An Experimental August

Last autumn I read the book The 100 Mile Diet: A Year of Local Eating. Written by a couple living in an apartment in Vancouver (BC), it felt very relevant to me, a city-dwelling wannabe farmer with weird obsessions with the idea of amassing what I call “pioneer skills” and the pursuit of experiencing The Laaaand in as many ways as possible. They wrote a lot about the difficulty of finding specific ingredients and some emotional stuff, but the parts that were by far the most interesting to me were the stretches of natural history of the surrounding area. An area that is both close and similar to The Laaaaand and sea around Seattle.

“The Laaaaand,” by the way, must be said in a purposefully funny, exaggerated voice every time. How else to reference–mostly to myself–a whole philosophy that I hold with complete sincerity while also being aware that it’s pretty ridiculous, mostly unrelate-able, and ultimately pointless. I like the stories mountains tell, the history in soil, the amazing influence of small streams and rivers.¬†Animal population ebb and flow and how humans effect all of that is all just amazing to me. I like smelling the different smells and eating anything I can right off of a bush or a tree, and tasting the difference between things grown in different climates. I like feeling a nice breeze while eye-ballin’ a big rock that’s been gradually carved away by just such breezes. You could put a hippie-dippy spin on it being about connecting to shit but that’s sadly not it at all. It’s just, you know, life. It’s not inherently a good thing, but it feels important to take pause all the same.

SO! The Laaaaand. That’s what it’s all about.

At any rate, I was pretty jazzed about the idea of trying a local diet. Not for a full year like they did, and most likely not restricted to 100 miles, but still, I was pretty confident that the Puget Sound would have even more plentiful food sources than they had up in the Salish Sea. However, since it was fall, I tabled the idea after warning Ian that I was likely to propose a-somethin’ something in the spring or summertime. And here we are!

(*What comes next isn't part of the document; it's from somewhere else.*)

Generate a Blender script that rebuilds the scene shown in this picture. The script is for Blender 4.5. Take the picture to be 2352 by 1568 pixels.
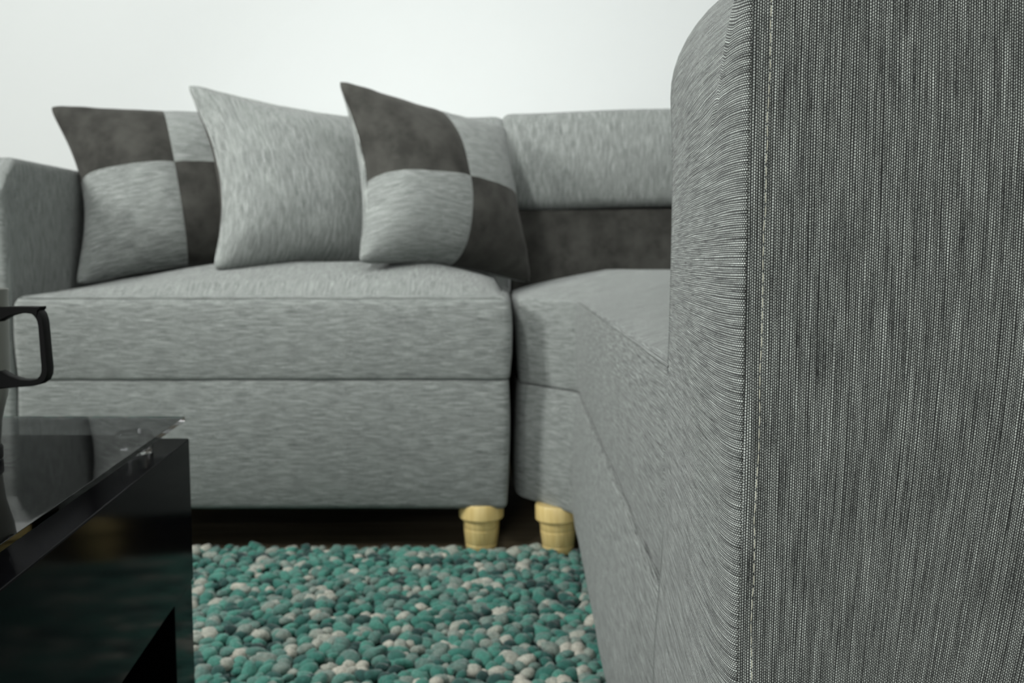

This month we’re doing a 200 mile diet, with a few life-easing caveats.

1) Because Ian works a lot of unexpected overtime these days it’s OK for him to eat whatever his work feeds him when he stays late.
2) The idea of not eating avocados while local tomatoes are in season made me too sad, so I get to eat those from California.
3) The Pantry Rule lets us eat anything we already have in the kitchen so it doesn’t go to waste.
4) We can scrap the rules when we go over to friends’ and family’s places and get fed so we don’t have to ungracious.
5) And we don’t have to be entirely hermetic because we have a 1 restaurant green light for Local 360, which doesn’t fit our 200 mile radius but does source everything from the Pacific Northwest.

The main rule is we can’t buy any food that comes from outside a 200 mile radius.

I’m most excited to see what my home tastes like and experience the summer season in a new and complete way. EXTREME TERROIR! Hehe!